• _Instructions to follow_
Filter the listing and keep only the lines with the word "picture".

Records with scene code
## begin

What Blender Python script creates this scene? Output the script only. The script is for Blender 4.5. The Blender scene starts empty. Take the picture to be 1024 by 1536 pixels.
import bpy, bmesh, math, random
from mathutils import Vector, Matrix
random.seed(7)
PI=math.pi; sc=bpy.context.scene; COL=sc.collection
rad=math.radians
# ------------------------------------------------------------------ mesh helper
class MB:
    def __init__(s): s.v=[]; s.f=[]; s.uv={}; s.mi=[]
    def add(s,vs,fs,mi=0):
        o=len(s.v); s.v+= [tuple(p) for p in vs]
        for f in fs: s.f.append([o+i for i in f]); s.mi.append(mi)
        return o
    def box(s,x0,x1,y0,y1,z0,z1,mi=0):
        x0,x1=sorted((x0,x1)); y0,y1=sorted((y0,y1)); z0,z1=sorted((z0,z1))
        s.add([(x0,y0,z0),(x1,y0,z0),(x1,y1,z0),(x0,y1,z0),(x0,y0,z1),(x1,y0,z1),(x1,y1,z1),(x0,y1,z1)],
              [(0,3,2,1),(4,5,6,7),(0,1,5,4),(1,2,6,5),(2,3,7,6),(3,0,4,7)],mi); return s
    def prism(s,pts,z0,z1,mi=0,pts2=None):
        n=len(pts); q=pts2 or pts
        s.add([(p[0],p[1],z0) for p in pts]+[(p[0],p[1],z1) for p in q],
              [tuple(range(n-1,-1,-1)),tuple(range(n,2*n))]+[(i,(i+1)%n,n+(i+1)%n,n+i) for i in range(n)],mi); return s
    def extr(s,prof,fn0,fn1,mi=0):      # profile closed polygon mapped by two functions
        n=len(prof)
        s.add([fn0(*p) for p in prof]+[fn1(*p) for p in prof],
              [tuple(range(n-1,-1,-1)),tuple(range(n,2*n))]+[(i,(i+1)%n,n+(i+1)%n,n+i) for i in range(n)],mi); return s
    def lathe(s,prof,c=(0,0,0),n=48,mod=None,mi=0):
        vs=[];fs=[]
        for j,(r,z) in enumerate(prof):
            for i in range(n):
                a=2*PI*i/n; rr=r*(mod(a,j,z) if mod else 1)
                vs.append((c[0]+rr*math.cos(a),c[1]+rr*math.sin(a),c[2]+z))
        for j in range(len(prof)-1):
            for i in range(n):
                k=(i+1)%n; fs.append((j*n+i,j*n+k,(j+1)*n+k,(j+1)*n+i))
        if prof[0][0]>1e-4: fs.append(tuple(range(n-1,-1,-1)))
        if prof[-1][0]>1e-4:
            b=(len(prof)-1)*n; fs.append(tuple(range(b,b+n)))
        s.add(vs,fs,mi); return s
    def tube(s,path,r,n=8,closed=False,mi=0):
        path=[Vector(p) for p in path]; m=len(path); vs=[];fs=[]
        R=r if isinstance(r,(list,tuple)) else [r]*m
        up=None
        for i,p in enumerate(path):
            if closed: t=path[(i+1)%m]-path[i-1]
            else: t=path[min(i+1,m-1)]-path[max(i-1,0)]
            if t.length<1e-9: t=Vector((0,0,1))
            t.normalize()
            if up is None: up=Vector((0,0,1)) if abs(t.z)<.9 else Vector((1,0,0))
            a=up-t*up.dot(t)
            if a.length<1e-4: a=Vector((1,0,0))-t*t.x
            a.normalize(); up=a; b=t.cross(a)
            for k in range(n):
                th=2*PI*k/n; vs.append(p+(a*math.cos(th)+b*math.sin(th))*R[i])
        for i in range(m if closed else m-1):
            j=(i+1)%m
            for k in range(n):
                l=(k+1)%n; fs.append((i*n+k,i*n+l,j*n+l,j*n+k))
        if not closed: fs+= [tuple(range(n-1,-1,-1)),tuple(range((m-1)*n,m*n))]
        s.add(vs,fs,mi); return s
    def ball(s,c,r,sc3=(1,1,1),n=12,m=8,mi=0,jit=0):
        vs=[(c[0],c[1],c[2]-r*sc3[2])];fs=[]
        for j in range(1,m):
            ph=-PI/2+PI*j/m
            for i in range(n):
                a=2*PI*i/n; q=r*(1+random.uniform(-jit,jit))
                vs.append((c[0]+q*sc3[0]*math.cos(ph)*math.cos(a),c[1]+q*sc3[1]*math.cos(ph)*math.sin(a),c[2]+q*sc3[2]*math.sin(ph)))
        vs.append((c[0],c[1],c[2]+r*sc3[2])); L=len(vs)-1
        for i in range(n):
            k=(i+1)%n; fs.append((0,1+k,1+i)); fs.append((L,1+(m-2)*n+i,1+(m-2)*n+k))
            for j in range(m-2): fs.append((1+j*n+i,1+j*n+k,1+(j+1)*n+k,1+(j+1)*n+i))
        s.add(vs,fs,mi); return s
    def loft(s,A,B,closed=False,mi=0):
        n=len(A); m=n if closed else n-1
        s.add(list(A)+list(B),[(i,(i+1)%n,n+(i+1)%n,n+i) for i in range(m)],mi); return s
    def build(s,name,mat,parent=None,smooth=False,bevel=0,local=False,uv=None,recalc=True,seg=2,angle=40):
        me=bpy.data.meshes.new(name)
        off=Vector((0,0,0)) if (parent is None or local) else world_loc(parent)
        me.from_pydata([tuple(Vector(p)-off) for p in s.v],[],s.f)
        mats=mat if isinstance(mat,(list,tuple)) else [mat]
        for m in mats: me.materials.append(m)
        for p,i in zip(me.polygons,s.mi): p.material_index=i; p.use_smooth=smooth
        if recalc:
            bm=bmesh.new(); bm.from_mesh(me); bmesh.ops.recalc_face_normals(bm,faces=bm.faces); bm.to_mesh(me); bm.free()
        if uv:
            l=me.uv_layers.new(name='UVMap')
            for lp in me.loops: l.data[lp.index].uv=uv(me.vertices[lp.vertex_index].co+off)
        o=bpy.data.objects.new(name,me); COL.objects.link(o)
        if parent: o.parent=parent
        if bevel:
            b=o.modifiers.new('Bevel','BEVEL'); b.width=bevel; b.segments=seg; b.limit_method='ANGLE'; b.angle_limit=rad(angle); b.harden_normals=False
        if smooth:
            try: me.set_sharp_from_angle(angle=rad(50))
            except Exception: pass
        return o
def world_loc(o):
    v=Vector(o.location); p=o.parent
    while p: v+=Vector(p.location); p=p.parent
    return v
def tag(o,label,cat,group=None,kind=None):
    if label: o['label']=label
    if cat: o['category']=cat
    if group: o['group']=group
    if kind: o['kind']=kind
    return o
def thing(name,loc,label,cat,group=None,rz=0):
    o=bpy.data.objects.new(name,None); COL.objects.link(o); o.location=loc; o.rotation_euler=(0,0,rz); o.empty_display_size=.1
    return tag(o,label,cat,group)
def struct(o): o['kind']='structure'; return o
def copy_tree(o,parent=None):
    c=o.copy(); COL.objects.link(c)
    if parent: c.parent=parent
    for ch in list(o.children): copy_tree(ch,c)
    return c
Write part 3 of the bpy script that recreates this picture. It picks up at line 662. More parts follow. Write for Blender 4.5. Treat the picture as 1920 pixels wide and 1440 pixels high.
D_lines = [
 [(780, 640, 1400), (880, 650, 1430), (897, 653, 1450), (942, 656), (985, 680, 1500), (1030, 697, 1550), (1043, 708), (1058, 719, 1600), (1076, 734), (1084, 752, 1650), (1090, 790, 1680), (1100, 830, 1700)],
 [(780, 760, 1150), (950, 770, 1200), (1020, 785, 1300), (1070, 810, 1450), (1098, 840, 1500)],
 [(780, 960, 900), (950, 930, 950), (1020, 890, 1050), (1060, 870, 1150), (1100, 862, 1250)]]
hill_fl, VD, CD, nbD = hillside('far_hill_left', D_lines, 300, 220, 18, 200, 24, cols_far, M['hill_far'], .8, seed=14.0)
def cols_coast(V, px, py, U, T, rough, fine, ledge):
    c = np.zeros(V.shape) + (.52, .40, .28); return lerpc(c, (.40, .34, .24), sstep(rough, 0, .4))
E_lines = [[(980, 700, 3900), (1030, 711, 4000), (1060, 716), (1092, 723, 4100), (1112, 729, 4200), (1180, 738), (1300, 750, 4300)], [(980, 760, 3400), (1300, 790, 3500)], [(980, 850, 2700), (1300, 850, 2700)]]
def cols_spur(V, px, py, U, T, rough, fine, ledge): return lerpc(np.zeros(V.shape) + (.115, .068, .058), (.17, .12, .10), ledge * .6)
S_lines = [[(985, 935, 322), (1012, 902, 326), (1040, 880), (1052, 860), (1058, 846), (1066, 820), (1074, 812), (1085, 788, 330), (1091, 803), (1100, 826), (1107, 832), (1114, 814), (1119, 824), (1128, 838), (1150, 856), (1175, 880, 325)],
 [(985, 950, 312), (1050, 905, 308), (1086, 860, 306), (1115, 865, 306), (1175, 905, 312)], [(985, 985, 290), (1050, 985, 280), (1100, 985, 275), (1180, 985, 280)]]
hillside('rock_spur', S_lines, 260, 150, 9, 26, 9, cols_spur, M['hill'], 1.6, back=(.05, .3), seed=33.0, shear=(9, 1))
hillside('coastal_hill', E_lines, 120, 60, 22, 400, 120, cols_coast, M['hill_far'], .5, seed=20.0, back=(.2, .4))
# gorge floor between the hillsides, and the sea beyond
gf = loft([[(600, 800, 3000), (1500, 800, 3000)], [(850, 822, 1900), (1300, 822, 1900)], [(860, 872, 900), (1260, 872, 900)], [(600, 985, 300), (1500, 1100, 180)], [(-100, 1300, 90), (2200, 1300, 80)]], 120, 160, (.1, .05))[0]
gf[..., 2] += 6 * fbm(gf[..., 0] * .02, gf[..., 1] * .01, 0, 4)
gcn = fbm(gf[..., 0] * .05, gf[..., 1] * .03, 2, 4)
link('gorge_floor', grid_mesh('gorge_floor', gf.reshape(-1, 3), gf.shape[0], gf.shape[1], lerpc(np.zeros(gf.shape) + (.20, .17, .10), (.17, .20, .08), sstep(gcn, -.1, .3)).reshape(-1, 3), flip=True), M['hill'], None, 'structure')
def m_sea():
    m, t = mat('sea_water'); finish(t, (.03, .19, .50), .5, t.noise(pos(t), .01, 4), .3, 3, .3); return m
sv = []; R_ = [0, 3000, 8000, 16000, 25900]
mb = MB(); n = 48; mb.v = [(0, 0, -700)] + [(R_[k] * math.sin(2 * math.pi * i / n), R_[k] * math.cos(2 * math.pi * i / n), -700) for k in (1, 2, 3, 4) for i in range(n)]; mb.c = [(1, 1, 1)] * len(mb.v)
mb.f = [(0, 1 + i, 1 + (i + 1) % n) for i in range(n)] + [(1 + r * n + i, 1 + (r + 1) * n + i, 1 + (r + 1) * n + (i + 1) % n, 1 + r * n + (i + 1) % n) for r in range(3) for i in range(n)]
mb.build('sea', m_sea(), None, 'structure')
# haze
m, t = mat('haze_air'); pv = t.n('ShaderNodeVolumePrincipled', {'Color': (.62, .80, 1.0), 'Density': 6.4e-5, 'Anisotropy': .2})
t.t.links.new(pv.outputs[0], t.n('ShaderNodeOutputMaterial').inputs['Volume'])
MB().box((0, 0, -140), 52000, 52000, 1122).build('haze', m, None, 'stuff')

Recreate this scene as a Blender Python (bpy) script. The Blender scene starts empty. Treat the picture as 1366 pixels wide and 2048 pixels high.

## end

• _Answer to this exercise_
What Blender Python script creates this scene? Output the script only. The script is for Blender 4.5. The Blender scene starts empty. Take the picture to be 1024 by 1536 pixels.
Write part 3 of the bpy script that recreates this picture. It picks up at line 662. More parts follow. Write for Blender 4.5. Treat the picture as 1920 pixels wide and 1440 pixels high.
Recreate this scene as a Blender Python (bpy) script. The Blender scene starts empty. Treat the picture as 1366 pixels wide and 2048 pixels high.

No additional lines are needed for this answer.